From the listing below, pull out every line where the string "this" appears.

• **Scripts that build scenes**:

####################

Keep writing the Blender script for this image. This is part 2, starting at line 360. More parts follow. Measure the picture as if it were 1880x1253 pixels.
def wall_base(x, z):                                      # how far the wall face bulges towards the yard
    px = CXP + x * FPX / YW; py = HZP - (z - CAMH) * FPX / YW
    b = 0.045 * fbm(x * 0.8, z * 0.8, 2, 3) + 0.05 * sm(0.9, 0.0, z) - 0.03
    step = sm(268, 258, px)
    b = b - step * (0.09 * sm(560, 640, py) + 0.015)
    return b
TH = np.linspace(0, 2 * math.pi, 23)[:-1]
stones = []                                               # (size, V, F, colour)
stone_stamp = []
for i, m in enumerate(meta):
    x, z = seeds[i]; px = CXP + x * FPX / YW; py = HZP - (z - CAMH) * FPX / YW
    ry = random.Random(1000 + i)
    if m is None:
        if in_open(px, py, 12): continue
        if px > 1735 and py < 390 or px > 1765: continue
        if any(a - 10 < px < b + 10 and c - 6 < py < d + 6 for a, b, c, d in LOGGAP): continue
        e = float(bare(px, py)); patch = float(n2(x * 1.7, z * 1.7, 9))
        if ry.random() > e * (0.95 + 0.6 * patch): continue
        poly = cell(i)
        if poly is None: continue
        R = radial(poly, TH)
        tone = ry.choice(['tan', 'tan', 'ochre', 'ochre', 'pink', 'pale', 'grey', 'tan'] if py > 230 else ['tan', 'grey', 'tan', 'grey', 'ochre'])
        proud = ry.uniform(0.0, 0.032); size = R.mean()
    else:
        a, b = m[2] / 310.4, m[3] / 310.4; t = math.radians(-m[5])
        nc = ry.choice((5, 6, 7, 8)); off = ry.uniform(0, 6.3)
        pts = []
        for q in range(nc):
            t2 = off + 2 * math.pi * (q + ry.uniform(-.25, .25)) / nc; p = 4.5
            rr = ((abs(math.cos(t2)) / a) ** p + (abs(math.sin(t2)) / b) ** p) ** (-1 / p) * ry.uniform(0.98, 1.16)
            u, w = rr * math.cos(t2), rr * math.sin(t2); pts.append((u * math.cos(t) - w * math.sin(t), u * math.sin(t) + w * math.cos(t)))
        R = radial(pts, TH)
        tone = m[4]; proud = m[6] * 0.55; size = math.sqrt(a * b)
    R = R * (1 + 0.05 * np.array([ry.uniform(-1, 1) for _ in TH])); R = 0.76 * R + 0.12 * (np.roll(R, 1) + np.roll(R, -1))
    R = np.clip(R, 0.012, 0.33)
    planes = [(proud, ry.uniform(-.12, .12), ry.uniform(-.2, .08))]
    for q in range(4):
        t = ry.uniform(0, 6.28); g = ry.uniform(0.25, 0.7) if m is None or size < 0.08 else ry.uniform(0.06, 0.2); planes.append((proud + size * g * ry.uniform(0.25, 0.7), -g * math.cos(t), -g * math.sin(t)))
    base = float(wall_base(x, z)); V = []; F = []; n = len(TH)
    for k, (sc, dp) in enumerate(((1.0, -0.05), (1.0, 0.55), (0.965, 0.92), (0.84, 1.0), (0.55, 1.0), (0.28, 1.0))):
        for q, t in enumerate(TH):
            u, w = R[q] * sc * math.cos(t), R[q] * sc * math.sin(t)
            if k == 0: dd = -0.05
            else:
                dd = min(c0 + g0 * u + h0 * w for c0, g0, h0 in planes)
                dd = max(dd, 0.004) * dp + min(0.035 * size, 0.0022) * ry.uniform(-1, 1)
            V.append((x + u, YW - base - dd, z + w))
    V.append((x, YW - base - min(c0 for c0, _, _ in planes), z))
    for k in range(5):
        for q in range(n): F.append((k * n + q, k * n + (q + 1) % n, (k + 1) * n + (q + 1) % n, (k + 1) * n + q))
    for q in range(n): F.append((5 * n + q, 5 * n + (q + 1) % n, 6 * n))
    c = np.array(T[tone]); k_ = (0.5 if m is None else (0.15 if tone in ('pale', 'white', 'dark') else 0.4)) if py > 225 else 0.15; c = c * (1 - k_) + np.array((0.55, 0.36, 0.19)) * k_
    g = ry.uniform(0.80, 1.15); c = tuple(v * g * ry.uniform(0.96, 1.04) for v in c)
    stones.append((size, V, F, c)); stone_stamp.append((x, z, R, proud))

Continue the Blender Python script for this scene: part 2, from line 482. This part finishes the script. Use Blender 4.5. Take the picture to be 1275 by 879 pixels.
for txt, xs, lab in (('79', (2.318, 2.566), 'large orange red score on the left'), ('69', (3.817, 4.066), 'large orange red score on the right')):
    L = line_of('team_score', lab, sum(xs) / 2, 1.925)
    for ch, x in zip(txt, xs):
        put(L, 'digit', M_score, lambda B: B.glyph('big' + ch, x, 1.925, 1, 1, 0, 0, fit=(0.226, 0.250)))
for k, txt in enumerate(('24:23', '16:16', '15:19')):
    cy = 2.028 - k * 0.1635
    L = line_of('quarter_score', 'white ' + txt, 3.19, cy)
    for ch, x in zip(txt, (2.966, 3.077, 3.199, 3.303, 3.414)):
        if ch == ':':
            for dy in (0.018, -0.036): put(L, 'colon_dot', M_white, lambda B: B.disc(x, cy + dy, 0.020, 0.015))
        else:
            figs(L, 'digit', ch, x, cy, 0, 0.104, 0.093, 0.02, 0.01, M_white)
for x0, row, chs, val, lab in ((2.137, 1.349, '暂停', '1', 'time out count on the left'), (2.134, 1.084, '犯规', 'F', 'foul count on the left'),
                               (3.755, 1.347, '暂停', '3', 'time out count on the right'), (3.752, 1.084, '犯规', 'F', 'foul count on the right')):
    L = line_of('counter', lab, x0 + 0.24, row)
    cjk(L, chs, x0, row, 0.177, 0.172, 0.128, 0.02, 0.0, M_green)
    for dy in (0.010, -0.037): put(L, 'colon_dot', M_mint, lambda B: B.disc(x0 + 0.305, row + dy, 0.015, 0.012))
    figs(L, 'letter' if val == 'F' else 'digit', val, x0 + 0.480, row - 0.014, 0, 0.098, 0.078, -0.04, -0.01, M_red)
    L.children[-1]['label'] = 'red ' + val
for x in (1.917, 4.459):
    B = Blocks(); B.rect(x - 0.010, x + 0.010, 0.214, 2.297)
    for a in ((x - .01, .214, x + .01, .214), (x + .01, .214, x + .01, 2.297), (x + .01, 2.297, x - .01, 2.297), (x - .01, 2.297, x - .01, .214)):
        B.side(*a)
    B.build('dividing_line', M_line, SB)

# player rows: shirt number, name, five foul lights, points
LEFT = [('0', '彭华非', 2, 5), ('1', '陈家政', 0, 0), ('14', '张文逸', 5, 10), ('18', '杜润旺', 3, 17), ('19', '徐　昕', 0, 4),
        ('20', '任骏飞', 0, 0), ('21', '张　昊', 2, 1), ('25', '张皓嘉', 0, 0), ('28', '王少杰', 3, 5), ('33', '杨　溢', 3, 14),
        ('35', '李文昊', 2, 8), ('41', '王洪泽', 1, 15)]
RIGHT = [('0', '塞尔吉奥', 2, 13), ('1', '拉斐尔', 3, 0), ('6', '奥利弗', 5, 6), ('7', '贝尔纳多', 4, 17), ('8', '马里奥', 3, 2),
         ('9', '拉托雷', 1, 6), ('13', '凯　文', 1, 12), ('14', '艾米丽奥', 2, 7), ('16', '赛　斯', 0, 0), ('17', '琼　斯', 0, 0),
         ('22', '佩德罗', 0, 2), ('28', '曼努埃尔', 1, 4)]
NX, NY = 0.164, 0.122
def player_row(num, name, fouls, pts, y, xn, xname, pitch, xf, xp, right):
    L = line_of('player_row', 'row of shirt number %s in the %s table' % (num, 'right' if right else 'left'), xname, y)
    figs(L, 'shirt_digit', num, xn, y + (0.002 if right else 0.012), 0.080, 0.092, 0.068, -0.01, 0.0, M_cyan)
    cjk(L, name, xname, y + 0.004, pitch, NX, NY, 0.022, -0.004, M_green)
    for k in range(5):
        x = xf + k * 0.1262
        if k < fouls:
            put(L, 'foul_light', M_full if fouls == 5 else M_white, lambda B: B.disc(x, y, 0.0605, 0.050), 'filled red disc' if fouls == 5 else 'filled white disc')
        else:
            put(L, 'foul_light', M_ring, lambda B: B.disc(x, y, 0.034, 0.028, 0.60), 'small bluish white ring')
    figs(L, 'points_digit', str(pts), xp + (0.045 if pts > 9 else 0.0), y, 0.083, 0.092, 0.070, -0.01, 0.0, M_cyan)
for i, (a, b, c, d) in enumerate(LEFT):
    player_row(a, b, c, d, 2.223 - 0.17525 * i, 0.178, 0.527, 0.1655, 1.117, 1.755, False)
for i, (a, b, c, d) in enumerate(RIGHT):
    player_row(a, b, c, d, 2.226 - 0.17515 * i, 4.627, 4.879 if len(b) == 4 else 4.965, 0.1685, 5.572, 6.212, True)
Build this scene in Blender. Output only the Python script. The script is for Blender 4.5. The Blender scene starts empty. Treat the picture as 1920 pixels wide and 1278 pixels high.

####################

• **WRITTEN SOLUTION**:
Keep writing the Blender script for this image. This is part 2, starting at line 360. More parts follow. Measure the picture as if it were 1880x1253 pixels.
Continue the Blender Python script for this scene: part 2, from line 482. This part finishes the script. Use Blender 4.5. Take the picture to be 1275 by 879 pixels.
Build this scene in Blender. Output only the Python script. The script is for Blender 4.5. The Blender scene starts empty. Treat the picture as 1920 pixels wide and 1278 pixels high.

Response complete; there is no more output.